TASK DIRECTIONS >>
Pick out all lines of the entries that include the word "wide" and copy them.

------ DATA IN THIS EXERCISE

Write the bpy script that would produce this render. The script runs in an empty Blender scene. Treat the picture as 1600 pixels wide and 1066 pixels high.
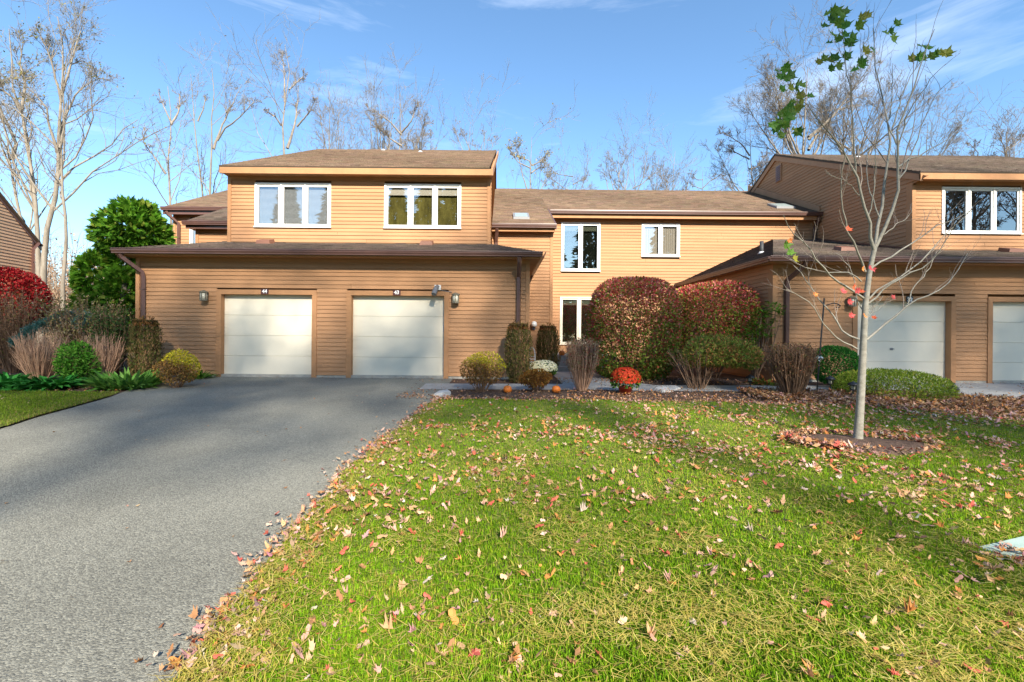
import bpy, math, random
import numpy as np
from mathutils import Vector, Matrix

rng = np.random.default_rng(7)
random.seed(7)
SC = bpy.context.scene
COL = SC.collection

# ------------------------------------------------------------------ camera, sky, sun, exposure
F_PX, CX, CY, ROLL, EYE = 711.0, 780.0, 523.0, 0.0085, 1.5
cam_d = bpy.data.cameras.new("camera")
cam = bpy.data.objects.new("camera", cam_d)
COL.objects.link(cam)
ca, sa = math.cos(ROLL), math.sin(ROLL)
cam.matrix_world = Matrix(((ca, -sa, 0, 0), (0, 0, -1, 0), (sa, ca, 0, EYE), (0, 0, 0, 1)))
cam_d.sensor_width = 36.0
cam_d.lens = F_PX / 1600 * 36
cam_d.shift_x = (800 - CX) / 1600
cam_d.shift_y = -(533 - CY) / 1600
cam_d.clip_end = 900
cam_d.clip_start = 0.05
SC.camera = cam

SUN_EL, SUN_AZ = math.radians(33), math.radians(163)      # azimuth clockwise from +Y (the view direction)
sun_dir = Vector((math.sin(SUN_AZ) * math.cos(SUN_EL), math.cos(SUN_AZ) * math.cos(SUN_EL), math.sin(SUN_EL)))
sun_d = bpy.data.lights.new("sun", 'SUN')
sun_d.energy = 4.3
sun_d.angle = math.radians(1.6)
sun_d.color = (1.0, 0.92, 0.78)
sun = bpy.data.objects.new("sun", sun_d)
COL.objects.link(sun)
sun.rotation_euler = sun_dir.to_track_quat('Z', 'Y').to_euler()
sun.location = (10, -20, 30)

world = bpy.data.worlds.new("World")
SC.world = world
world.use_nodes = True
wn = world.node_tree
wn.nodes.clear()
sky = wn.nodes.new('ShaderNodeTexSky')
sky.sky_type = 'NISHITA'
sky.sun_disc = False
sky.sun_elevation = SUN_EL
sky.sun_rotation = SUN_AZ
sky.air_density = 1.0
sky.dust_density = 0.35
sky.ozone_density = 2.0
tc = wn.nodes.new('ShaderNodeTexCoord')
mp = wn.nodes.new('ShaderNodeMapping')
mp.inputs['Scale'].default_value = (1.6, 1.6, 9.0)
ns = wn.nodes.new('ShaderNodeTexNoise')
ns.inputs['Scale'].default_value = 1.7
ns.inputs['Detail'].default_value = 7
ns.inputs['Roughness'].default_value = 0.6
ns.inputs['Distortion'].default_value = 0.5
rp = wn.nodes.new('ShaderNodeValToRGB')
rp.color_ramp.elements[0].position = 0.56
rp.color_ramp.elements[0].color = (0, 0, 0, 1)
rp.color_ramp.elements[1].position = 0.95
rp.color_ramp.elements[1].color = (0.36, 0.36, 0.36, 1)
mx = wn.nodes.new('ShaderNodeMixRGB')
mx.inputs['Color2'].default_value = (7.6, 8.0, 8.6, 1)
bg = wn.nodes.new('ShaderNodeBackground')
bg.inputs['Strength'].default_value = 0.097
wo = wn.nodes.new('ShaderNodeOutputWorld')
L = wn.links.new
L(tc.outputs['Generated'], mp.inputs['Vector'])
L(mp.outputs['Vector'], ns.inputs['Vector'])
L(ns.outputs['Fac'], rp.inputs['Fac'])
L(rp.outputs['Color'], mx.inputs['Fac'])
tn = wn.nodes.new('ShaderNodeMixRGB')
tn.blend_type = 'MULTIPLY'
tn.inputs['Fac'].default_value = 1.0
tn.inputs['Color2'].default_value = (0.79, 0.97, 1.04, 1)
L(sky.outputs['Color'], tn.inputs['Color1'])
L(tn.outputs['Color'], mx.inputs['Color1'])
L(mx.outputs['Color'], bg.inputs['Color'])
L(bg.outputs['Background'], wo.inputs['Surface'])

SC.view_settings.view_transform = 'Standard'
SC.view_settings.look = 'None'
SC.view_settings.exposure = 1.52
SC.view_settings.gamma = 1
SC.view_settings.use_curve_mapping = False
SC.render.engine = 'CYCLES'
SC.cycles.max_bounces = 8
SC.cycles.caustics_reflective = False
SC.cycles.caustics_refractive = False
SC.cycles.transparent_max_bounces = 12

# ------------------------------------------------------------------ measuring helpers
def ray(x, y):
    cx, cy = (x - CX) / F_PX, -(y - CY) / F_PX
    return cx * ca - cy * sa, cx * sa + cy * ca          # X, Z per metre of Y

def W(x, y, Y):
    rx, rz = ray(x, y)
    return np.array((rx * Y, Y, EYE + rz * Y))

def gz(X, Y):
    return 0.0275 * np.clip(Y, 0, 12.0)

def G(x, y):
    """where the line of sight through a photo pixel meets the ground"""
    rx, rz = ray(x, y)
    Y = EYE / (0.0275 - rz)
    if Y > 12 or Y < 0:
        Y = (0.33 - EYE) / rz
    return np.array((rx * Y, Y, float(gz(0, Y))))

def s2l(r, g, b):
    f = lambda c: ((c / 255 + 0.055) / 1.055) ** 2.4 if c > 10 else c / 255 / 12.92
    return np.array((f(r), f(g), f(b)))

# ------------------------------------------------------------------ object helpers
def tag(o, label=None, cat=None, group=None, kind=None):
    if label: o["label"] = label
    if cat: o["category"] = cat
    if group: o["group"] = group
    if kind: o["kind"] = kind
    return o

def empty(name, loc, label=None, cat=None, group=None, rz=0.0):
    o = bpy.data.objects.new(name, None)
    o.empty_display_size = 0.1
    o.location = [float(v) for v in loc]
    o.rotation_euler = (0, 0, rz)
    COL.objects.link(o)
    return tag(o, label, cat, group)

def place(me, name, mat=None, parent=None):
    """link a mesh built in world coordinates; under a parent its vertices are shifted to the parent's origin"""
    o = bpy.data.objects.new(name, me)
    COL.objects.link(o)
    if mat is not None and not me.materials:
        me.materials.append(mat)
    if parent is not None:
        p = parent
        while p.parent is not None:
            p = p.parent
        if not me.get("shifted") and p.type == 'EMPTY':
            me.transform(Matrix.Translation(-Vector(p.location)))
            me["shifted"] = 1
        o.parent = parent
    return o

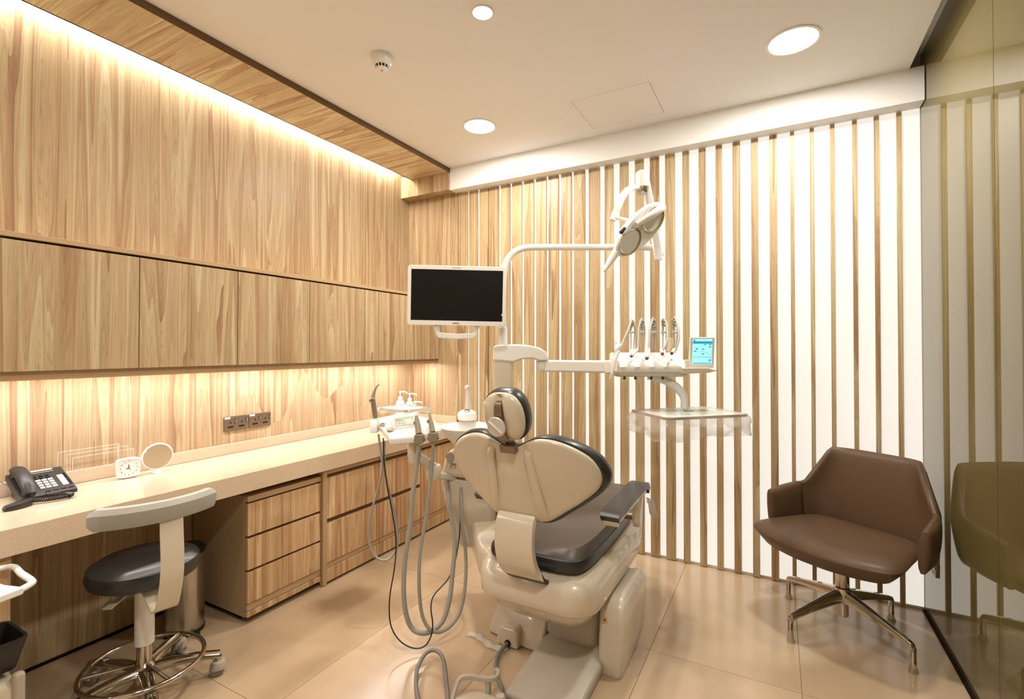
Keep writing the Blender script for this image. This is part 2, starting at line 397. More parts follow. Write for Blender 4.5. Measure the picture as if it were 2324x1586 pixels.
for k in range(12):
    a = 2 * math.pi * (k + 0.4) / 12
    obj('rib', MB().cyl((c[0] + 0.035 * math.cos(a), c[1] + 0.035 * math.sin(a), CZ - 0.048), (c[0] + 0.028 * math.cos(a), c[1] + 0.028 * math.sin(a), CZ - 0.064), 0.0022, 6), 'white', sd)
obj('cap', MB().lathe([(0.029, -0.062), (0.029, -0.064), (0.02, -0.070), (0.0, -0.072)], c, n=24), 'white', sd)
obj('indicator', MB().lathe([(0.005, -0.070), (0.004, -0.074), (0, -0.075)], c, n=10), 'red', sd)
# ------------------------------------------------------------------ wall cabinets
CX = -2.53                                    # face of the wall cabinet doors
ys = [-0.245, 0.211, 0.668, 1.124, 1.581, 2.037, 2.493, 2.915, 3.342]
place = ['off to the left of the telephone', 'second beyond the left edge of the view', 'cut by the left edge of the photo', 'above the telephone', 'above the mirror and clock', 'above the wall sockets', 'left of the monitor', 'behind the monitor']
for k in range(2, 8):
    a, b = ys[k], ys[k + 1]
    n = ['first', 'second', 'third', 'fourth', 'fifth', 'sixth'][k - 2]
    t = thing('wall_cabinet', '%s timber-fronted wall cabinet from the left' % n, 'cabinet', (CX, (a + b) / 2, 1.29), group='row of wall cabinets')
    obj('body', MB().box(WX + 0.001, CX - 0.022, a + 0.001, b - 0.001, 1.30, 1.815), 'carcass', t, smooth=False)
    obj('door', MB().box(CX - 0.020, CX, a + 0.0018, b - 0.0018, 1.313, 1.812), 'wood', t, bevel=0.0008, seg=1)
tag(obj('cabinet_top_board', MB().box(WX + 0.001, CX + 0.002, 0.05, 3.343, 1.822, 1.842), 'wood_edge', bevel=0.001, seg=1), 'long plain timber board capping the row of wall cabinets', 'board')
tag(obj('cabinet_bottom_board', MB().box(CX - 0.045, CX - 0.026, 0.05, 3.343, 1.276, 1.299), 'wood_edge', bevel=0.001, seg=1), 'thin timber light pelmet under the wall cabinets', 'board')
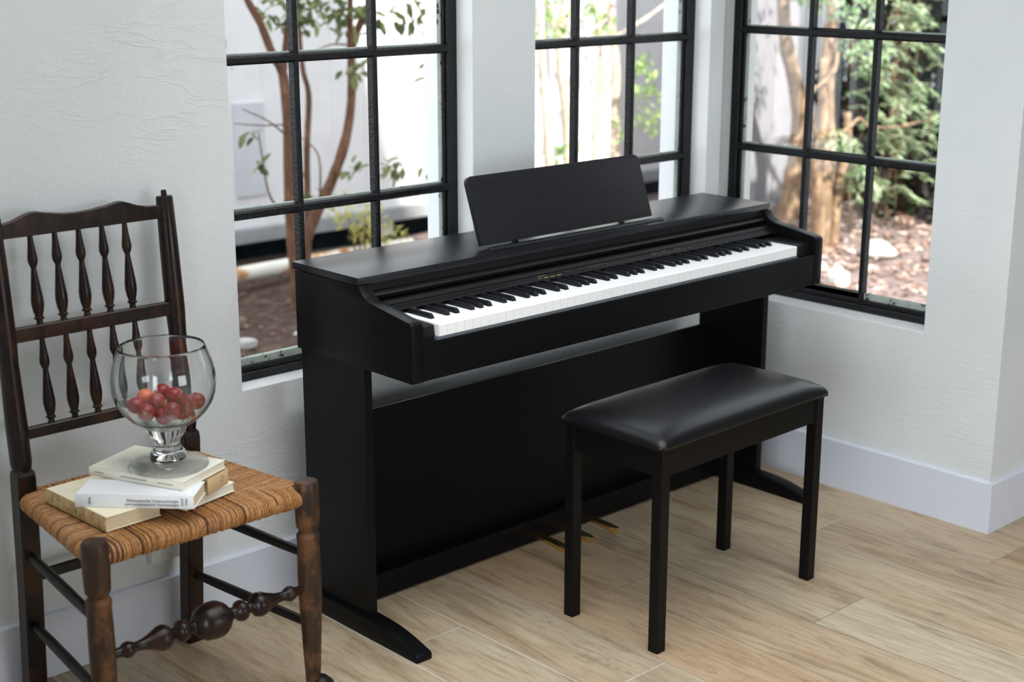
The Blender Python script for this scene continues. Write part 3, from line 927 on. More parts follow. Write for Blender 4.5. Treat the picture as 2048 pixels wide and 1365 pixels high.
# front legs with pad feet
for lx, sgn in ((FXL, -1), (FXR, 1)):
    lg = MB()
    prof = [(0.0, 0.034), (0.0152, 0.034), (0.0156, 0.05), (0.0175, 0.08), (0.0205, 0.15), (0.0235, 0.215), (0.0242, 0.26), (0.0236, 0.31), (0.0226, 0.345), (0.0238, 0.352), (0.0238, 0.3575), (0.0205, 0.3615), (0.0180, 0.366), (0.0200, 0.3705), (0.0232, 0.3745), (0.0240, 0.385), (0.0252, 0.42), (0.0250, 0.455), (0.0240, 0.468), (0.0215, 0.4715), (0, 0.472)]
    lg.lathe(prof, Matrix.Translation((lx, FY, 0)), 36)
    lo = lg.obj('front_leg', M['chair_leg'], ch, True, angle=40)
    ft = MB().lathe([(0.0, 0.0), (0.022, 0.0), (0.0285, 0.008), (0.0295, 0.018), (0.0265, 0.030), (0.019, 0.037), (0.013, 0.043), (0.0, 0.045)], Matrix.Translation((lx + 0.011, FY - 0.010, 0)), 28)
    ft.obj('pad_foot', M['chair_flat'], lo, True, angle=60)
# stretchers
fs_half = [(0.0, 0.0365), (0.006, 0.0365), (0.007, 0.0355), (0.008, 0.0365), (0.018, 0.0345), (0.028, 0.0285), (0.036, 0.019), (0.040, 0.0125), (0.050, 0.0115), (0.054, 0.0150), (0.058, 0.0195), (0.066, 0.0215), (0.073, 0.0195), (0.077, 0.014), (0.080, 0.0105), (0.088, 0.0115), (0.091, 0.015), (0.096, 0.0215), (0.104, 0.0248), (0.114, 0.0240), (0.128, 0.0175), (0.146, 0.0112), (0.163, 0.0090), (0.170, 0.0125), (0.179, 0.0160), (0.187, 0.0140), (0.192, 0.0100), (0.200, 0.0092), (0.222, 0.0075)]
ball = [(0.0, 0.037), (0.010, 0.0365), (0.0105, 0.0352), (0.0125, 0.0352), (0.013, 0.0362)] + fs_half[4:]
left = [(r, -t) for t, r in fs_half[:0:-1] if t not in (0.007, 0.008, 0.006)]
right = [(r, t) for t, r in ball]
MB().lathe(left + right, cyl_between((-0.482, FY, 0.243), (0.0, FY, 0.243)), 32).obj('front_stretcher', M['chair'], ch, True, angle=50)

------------

TASK OUTPUT >>
Write the bpy script that would produce this render. The script runs in an empty Blender scene. Treat the picture as 1600 pixels wide and 1066 pixels high.
The Blender Python script for this scene continues. Write part 3, from line 927 on. More parts follow. Write for Blender 4.5. Treat the picture as 2048 pixels wide and 1365 pixels high.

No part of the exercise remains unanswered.